Stephen Fitzpatrick, Jakarta – Indonesia faces a return of US military aid restrictions unless it prosecutes the general responsible for Jakarta's bloody withdrawal from East Timor and drastically reforms its armed forces' business arrangements, its parliament has heard.

Washington in 2005 lifted military sanctions imposed after the 1999 withdrawal from East Timor when thousands died at the hands of Indonesian military-trained gangs, even though there has only ever been one successful prosecution in relation to that matter.

Now new curbs are being urged by groups concerned that Jakarta has done far too little to address the culture of impunity in its vast military and the sprawling business empire with which it supplements its 32.6 trillion rupiah ($4 billion) official budget – and from which parliament has ordered it to completely withdraw by 2009.

US Foreign Secretary Condoleezza Rice has argued against the 25 per cent restriction in military aid being considered by Congress that would try to force Jakarta's hand.

Instead, Defence Minister Juwono Sudarsono has told parliament Dr Rice suggested three conditions that should be met in order for the full $US8 million ($9.5 million) funding bill – a small part of Washington's proposed $US34.2 billion 2008 foreign aid budget – to pass.

These included the prosecution of former military chief General Wiranto, who presided over the 1999 bloodletting, total reform of Indonesia's military structure, and the reining in of its private business arrangements, which include illegal logging, fishing, sand mining and weapons trading.
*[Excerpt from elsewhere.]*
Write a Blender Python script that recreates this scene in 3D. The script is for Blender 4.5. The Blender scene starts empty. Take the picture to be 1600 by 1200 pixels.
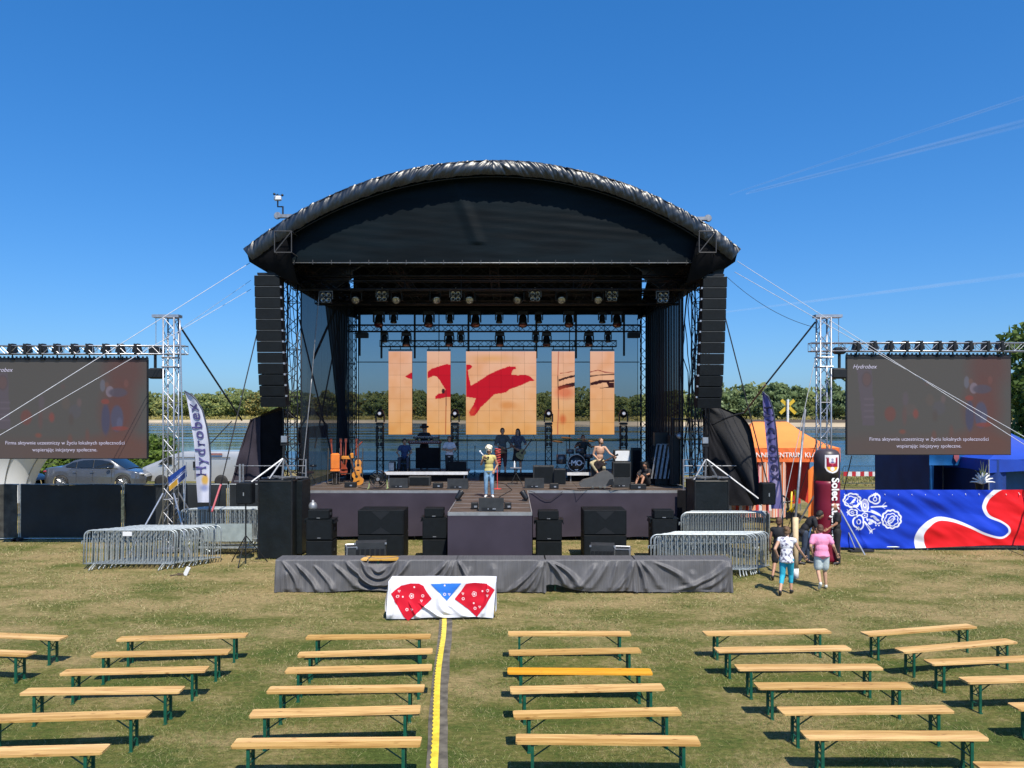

But a cocky Mr Sudarsono told parliament he was not concerned that the proposal to withhold $US2 million of the $US8 million in aid would succeed. "There are many US Congress members sympathetic to the TNI (Indonesian military)," Mr Sudarsono said. "We don't need to worry."

TNI spokesman Sagom Tamboen was just as sanguine yesterday, telling The Australian: "If in fact the restrictions are put in place, we believe that the Government will have other options... anyway, we're accustomed to limitations."

As for any prosecutions against General Wiranto, the Indonesia-East Timor Truth and Friendship Commission – on which hopes for effective reconciliation are pinned – has the power to grant complete amnesty to anyone it finds guilty of human rights breaches.

Indonesia's military continues to find itself squirming in the human rights spotlight, with current chief Djoko Suyanto fronting a parliamentary committee this week to answer allegations that the recent shooting deaths of four civilians and an unborn child at the hands of Navy marines were murder.

The dead, including a woman hiding in her kitchen, were killed during a land rights dispute in East Java by what the military has claimed were bullets ricocheting upwards after being fired into soft earth. "I think calling it murder is completely inappropriate," General Suyanto objected.

Thirteen marines are to face trial over the shootings in a military tribunal, but there will be no criminal proceedings.